Helenistik, Roma, Bizans, Selçuklu ve Osmanlı dönemlerinin izlerini taşıyan Kaleiçi, 1972 yılında SİT alanı olarak ilan edildi. Ancak, bu tarihi bölgedeki zemine yerleştirilen ve yaklaşık 10 santimetre yüksekliğinde kalan dubalar, hem yerli hem de yabancı turistler için ciddi bir tehlike oluşturuyor. Her yıl milyonlarca turisti ağırlayan Kaleiçi’nin dar sokaklarında yürüyen pek çok kişi, bu dubalar nedeniyle düşme tehlikesi yaşıyor veya düşüyor.

TURİSTLERİ CANINDAN BEZDİRDİ

Kaleiçi’nin birçok sokağında yer alan bu dubaların gelişi güzel yerleştirilmesi, vatandaşların tepkisini topluyor.
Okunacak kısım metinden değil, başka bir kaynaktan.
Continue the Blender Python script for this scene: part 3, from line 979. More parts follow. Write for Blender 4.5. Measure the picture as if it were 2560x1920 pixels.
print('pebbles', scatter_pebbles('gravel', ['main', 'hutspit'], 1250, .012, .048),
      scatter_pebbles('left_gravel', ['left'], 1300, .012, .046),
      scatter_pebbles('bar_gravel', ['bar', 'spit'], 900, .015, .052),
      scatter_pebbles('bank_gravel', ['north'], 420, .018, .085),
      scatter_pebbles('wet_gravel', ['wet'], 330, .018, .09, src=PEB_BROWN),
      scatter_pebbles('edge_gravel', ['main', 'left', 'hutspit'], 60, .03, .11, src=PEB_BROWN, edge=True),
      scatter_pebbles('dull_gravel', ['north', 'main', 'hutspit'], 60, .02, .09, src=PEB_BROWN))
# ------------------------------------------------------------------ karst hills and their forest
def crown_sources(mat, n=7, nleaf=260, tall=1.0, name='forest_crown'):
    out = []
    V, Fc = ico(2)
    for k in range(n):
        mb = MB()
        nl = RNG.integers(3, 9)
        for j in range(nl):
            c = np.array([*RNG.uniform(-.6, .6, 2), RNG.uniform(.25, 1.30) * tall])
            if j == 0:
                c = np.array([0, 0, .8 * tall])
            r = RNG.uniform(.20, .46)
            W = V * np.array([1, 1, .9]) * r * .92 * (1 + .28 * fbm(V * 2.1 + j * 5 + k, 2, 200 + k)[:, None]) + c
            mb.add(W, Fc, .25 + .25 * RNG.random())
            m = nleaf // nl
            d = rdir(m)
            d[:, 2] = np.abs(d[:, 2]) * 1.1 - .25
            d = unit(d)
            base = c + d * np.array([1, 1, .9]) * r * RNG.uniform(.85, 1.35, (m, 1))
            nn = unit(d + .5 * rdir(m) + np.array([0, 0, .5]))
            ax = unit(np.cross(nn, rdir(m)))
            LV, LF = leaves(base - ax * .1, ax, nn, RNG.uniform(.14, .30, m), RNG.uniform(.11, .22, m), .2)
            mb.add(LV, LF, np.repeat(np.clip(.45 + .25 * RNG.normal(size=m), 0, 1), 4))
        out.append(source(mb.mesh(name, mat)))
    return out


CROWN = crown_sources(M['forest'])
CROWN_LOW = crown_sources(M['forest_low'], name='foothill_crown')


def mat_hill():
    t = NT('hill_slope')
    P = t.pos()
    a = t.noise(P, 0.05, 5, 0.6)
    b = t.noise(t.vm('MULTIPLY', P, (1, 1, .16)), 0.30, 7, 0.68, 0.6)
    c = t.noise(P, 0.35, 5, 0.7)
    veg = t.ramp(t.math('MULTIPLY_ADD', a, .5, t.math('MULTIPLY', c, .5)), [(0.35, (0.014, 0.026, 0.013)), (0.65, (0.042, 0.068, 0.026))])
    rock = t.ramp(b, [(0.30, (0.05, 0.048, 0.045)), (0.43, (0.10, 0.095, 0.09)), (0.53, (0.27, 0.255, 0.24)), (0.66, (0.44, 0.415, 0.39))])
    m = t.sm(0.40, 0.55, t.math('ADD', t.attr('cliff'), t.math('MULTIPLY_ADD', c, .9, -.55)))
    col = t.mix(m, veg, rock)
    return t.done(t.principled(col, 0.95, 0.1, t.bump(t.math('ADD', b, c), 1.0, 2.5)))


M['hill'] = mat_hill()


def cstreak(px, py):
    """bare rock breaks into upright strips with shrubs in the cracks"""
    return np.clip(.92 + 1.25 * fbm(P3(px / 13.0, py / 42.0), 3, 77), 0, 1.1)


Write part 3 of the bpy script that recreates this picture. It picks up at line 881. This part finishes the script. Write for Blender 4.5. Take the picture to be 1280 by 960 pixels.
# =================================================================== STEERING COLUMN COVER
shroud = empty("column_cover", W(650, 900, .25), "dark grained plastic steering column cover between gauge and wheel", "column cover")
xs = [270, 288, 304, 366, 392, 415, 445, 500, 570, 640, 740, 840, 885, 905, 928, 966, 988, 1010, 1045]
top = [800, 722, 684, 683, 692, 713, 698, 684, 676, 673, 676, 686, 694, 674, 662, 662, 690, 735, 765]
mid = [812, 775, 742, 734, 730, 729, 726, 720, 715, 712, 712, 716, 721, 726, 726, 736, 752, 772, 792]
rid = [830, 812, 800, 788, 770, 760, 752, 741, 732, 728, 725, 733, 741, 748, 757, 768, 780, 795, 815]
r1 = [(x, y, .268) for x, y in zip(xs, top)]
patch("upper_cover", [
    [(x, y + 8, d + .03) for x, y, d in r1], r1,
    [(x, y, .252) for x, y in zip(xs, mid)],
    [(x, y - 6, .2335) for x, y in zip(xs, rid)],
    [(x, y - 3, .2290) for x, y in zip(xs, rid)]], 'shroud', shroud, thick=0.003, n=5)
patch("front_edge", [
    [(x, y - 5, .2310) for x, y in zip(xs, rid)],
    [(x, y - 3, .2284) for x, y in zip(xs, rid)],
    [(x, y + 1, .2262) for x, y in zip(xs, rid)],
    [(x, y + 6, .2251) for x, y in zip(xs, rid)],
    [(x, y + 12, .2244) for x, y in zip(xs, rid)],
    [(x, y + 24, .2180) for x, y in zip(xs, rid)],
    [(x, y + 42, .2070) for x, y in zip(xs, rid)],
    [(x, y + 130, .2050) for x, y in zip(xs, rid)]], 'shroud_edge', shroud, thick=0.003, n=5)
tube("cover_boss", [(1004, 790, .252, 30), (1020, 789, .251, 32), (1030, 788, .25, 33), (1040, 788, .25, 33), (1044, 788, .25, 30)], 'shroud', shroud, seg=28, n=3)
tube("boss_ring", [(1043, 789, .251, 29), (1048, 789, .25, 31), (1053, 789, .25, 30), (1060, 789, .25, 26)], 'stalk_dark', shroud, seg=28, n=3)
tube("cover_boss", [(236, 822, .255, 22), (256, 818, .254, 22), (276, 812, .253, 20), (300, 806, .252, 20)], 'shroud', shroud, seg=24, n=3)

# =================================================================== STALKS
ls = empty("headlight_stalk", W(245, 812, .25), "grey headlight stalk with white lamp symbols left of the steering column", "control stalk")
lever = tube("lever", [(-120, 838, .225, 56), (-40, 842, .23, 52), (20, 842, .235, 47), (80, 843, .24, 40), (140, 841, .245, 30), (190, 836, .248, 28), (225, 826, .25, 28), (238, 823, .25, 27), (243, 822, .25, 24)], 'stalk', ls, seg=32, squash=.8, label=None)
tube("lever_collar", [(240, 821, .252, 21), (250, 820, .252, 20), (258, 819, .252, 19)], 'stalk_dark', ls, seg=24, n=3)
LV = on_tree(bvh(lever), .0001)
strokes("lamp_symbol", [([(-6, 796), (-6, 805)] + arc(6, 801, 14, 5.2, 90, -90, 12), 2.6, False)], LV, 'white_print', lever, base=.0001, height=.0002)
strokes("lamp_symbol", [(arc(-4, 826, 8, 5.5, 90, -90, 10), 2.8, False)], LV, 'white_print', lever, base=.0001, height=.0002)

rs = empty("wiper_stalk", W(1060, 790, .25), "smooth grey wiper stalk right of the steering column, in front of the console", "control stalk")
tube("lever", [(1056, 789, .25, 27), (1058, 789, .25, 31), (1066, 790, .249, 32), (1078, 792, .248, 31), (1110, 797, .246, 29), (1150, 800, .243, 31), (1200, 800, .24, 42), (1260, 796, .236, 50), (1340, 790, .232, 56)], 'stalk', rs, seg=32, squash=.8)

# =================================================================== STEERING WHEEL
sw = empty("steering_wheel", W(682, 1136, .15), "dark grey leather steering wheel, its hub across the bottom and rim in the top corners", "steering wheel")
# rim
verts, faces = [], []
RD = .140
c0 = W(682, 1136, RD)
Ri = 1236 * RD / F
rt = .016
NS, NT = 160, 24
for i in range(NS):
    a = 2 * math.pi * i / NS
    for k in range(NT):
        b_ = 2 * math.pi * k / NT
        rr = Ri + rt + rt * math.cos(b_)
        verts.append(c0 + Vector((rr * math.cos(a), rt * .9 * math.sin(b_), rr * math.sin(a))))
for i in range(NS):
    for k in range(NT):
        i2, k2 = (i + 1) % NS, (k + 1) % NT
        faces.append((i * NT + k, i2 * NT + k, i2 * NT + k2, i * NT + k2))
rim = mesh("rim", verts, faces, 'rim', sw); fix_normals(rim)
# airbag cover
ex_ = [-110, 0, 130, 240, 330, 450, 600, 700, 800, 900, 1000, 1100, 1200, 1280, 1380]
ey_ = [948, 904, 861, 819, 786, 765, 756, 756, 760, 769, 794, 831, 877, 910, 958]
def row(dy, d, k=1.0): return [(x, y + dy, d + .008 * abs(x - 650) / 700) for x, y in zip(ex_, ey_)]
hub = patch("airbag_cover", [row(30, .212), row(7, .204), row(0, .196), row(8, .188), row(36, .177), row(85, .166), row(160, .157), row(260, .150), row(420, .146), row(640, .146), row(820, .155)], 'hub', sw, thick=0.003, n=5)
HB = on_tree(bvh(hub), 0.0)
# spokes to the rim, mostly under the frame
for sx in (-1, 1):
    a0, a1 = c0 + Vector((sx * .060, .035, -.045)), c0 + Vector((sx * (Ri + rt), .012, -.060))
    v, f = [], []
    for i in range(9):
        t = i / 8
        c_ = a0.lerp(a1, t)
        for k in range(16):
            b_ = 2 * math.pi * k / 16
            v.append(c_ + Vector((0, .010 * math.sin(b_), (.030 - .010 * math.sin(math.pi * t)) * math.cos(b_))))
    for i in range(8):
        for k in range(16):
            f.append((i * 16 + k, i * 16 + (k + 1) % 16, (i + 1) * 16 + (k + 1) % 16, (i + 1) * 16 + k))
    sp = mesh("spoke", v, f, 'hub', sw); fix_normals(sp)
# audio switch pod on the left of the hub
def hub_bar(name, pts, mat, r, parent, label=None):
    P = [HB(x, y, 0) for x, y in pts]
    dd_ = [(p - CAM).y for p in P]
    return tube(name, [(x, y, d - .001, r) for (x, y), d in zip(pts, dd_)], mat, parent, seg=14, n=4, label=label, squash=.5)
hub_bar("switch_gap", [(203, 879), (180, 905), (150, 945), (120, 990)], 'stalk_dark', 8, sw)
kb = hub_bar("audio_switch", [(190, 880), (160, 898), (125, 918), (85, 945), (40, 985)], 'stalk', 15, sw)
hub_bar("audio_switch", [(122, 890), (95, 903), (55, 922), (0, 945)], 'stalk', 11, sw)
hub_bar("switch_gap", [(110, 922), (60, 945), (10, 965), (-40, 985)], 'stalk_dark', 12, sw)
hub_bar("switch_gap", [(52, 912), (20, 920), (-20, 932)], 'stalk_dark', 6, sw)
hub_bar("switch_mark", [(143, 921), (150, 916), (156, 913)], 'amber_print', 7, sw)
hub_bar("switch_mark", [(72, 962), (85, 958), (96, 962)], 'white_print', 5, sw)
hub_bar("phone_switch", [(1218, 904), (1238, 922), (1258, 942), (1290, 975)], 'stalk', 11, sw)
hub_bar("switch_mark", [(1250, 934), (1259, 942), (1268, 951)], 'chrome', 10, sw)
Tarihi dokusu, taş yapıları ve ahşap konaklarıyla Antalya turizminin merkezine dönüşen Kaleiçi’nde, özellikle akşam saatlerinde dubalar fark edilmiyor. Bölge esnafı, “Turistler sık sık tökezliyor ve bazen düşüyor. Bu durum hem tehlikeli hem de Antalya’ya yakışmıyor. Her gün birkaç kişi bu dubalar yüzünden düşme tehlikesi yaşıyor.” diyerek yetkililere dubaların kaldırılması için çağrıda bulundu.

SİT ALANI İLAN EDİLDİ

Antalya Körfez Gazetesi muhabiri Ertuğrul Gün’ün bildirdiğine göre; Kaleiçi, Helenistik, Roma, Bizans, Selçuklu ve Osmanlı dönemlerinin ortak mirası olan surlarla çevrili bir alan olarak 1972 yılında SİT alanı olarak tescillendi. 1984 yılında “Altın Elma Turizm Ödülü”ne layık görülen bu bölge, günümüzde otel, restoran ve eğlence mekanlarıyla kentin en önemli turizm merkezlerinden biri haline gelmiştir.

Kaleiçi Üst Çekim

BAŞKENTLİK YAPTI

Tarihçi Çağrı Yılmaz, Kaleiçi’nin tarihi ve mimari önemine vurgu yaparak, “Burası medeniyetlere başkentlik yapmış bir bölge. Yıkılmış olsa da, Helenistik, Roma, Bizans, Selçuklu ve Osmanlı dönemlerine ait izler taşıyan surlarıyla önemli bir tarihi dokusu var. 3000’e yakın kiremit çatılı ev, Antalya’nın geçmişini ve yaşam kültürünü yansıtıyor. Bu mirasın korunması, kentin kimliğini gelecek nesillere aktarmak için büyük önem taşıyor.” şeklinde konuştu.